··· Stored data

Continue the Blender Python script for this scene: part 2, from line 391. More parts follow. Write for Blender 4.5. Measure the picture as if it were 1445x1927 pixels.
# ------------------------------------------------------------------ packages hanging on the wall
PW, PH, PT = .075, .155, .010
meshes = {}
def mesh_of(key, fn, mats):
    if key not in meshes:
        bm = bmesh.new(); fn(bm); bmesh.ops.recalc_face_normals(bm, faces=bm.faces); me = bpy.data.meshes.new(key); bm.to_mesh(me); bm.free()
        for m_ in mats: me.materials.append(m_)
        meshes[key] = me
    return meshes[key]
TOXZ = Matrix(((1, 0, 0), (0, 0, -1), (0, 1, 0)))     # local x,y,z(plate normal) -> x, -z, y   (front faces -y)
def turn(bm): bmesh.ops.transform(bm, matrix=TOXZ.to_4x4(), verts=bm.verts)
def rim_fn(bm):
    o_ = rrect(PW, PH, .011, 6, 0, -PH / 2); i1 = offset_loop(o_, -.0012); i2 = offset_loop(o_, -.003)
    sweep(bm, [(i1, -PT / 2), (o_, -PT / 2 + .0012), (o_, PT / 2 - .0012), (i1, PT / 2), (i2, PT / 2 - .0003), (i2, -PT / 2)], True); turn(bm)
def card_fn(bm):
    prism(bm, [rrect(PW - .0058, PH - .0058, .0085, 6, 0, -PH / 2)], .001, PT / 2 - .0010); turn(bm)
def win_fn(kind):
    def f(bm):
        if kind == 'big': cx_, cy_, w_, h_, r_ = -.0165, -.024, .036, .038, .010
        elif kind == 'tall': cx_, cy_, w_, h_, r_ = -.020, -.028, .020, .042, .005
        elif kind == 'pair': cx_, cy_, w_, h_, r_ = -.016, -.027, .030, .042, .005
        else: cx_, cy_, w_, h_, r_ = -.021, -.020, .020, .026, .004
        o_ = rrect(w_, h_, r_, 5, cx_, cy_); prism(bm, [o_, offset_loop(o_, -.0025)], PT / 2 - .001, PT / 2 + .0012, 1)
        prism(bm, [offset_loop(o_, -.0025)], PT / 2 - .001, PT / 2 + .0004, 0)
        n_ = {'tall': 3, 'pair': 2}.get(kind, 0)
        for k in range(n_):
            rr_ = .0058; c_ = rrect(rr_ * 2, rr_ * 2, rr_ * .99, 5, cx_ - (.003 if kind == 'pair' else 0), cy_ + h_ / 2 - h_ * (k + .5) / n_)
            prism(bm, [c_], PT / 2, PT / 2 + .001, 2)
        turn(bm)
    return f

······

### Aim:
Make an exact copy of the listing, including every line.

### Solution for this exercise:
Continue the Blender Python script for this scene: part 2, from line 391. More parts follow. Write for Blender 4.5. Measure the picture as if it were 1445x1927 pixels.
# ------------------------------------------------------------------ packages hanging on the wall
PW, PH, PT = .075, .155, .010
meshes = {}
def mesh_of(key, fn, mats):
    if key not in meshes:
        bm = bmesh.new(); fn(bm); bmesh.ops.recalc_face_normals(bm, faces=bm.faces); me = bpy.data.meshes.new(key); bm.to_mesh(me); bm.free()
        for m_ in mats: me.materials.append(m_)
        meshes[key] = me
    return meshes[key]
TOXZ = Matrix(((1, 0, 0), (0, 0, -1), (0, 1, 0)))     # local x,y,z(plate normal) -> x, -z, y   (front faces -y)
def turn(bm): bmesh.ops.transform(bm, matrix=TOXZ.to_4x4(), verts=bm.verts)
def rim_fn(bm):
    o_ = rrect(PW, PH, .011, 6, 0, -PH / 2); i1 = offset_loop(o_, -.0012); i2 = offset_loop(o_, -.003)
    sweep(bm, [(i1, -PT / 2), (o_, -PT / 2 + .0012), (o_, PT / 2 - .0012), (i1, PT / 2), (i2, PT / 2 - .0003), (i2, -PT / 2)], True); turn(bm)
def card_fn(bm):
    prism(bm, [rrect(PW - .0058, PH - .0058, .0085, 6, 0, -PH / 2)], .001, PT / 2 - .0010); turn(bm)
def win_fn(kind):
    def f(bm):
        if kind == 'big': cx_, cy_, w_, h_, r_ = -.0165, -.024, .036, .038, .010
        elif kind == 'tall': cx_, cy_, w_, h_, r_ = -.020, -.028, .020, .042, .005
        elif kind == 'pair': cx_, cy_, w_, h_, r_ = -.016, -.027, .030, .042, .005
        else: cx_, cy_, w_, h_, r_ = -.021, -.020, .020, .026, .004
        o_ = rrect(w_, h_, r_, 5, cx_, cy_); prism(bm, [o_, offset_loop(o_, -.0025)], PT / 2 - .001, PT / 2 + .0012, 1)
        prism(bm, [offset_loop(o_, -.0025)], PT / 2 - .001, PT / 2 + .0004, 0)
        n_ = {'tall': 3, 'pair': 2}.get(kind, 0)
        for k in range(n_):
            rr_ = .0058; c_ = rrect(rr_ * 2, rr_ * 2, rr_ * .99, 5, cx_ - (.003 if kind == 'pair' else 0), cy_ + h_ / 2 - h_ * (k + .5) / n_)
            prism(bm, [c_], PT / 2, PT / 2 + .001, 2)
        turn(bm)
    return f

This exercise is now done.